WORK TO BE COMPLETED | Report back each line of the records that contains the string "were".

DATASET CONTENT |
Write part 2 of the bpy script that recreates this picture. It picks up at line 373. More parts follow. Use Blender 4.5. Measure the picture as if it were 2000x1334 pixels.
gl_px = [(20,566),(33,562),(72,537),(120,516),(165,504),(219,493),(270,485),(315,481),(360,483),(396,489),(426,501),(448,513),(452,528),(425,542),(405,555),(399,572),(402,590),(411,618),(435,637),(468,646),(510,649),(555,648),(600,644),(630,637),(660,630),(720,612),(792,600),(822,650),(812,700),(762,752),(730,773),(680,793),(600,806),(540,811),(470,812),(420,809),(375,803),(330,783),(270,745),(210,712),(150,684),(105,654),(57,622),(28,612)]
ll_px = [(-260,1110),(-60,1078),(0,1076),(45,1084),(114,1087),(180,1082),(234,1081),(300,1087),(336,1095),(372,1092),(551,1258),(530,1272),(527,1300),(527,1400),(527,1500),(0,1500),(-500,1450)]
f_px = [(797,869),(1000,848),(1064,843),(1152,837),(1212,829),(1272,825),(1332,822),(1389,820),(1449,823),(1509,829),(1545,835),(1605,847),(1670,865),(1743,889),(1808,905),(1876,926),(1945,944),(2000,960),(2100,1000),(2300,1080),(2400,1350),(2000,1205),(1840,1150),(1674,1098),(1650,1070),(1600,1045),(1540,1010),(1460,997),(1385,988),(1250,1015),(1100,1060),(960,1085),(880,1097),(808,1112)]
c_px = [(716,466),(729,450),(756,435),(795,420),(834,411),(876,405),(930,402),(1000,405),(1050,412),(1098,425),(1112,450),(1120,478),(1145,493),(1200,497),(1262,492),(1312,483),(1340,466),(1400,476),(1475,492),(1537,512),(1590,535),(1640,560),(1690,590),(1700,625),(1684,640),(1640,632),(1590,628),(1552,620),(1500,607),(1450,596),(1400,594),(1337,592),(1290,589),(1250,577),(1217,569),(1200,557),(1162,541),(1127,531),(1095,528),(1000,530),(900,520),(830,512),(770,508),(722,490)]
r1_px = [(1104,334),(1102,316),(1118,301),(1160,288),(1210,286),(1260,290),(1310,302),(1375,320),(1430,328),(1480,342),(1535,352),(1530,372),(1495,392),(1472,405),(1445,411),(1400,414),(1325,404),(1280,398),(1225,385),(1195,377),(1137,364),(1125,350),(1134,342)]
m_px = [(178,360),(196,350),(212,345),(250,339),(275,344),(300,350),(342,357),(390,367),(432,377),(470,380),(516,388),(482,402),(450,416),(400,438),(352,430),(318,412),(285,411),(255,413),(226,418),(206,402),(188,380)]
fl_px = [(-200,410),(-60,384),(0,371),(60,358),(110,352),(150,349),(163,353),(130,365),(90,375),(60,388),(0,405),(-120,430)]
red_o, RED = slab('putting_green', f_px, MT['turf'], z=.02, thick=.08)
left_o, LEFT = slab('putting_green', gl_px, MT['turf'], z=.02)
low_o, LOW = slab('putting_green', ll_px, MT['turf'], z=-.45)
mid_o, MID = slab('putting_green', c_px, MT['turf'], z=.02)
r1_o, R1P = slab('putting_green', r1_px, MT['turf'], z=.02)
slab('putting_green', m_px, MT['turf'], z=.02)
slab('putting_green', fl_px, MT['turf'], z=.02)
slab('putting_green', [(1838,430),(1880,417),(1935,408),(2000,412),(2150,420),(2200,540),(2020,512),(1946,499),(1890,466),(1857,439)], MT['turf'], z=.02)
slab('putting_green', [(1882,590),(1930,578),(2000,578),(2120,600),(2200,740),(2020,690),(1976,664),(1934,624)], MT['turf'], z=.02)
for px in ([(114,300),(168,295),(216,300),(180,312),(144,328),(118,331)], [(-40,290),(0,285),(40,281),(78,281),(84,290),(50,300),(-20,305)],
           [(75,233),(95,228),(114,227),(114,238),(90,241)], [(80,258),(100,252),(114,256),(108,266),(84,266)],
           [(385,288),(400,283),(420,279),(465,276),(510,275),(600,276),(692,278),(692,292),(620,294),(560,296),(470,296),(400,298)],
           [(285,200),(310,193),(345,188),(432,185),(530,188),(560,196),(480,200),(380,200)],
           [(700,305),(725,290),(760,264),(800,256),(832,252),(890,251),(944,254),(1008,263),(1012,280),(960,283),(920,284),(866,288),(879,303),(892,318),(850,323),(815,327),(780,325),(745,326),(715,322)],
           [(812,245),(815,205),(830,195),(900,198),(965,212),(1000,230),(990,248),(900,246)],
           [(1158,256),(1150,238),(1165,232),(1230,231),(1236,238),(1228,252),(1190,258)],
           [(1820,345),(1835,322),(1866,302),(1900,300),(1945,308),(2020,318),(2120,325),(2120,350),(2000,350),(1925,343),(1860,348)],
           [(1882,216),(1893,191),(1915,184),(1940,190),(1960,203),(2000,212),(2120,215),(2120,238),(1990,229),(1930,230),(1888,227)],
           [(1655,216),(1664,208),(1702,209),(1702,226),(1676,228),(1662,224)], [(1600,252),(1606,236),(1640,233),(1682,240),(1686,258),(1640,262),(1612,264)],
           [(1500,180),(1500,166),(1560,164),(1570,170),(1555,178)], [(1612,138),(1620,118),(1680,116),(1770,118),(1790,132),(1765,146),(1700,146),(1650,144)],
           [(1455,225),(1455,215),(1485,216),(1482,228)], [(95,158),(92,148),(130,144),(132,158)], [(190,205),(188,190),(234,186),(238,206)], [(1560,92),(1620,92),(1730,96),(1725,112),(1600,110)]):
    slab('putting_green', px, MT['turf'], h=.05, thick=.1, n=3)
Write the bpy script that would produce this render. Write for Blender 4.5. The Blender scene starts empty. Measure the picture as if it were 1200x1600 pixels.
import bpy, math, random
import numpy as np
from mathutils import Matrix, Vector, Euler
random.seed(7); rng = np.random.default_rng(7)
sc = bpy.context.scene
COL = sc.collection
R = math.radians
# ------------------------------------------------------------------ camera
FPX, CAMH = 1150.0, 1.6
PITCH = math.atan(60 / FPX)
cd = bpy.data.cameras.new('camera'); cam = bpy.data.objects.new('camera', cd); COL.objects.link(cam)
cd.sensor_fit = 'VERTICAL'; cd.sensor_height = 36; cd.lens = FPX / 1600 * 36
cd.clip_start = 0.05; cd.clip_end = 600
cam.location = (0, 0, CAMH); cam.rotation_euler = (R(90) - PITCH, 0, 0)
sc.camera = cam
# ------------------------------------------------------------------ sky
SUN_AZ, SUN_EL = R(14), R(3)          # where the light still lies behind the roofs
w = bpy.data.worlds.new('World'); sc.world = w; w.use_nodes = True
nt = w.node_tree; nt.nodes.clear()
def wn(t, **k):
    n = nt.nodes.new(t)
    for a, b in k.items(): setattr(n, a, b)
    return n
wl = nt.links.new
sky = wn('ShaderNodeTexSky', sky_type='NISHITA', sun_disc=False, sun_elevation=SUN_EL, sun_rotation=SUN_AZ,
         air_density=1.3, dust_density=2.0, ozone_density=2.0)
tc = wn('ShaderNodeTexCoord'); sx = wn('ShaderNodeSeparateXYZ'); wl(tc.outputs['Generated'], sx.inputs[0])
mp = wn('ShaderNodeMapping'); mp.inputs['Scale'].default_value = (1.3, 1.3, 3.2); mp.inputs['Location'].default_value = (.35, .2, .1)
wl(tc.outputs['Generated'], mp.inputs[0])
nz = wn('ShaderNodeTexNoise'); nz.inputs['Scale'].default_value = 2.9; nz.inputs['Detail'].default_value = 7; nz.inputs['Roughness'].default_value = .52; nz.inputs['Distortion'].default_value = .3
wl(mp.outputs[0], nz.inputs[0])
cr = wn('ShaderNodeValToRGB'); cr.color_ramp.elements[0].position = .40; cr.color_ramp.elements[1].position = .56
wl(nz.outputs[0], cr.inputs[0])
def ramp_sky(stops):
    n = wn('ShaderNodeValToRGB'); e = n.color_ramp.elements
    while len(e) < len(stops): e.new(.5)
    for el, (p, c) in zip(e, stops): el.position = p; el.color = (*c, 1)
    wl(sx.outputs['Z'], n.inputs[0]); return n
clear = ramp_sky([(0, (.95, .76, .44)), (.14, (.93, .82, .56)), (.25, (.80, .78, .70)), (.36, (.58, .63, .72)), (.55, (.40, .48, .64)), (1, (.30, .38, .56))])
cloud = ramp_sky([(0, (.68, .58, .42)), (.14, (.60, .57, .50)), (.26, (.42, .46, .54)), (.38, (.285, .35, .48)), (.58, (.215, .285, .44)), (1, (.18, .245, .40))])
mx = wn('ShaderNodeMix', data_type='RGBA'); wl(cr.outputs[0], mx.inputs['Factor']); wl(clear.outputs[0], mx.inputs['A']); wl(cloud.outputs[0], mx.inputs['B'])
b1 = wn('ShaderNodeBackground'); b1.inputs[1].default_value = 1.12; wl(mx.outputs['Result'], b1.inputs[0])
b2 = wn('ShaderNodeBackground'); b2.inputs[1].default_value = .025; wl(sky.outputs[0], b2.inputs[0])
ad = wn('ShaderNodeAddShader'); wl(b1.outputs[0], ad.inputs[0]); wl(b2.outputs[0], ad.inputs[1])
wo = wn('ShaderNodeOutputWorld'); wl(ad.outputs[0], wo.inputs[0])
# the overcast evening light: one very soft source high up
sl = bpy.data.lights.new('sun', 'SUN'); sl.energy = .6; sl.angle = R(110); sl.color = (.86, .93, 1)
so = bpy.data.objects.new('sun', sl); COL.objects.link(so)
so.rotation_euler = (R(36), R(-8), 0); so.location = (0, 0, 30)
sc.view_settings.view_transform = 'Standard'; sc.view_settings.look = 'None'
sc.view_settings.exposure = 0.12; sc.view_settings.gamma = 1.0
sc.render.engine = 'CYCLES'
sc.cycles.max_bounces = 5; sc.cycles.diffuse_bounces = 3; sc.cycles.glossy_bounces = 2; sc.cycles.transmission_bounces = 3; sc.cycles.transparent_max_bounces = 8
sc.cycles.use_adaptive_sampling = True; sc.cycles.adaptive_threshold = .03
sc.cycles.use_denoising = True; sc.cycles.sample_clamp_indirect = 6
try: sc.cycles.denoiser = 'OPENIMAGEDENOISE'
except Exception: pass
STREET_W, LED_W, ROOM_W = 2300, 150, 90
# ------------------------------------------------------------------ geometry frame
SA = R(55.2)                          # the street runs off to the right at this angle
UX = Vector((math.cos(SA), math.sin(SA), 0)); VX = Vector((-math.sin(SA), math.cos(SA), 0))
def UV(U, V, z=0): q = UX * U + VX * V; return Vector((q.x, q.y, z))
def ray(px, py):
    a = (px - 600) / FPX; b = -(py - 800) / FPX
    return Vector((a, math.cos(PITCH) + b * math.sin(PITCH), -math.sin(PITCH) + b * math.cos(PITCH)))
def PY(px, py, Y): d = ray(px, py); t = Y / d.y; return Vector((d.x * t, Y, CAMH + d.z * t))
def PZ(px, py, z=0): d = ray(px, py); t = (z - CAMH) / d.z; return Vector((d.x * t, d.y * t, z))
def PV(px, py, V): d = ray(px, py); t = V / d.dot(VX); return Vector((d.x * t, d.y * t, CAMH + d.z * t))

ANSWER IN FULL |
Write part 2 of the bpy script that recreates this picture. It picks up at line 373. More parts follow. Use Blender 4.5. Measure the picture as if it were 2000x1334 pixels.
Write the bpy script that would produce this render. Write for Blender 4.5. The Blender scene starts empty. Measure the picture as if it were 1200x1600 pixels.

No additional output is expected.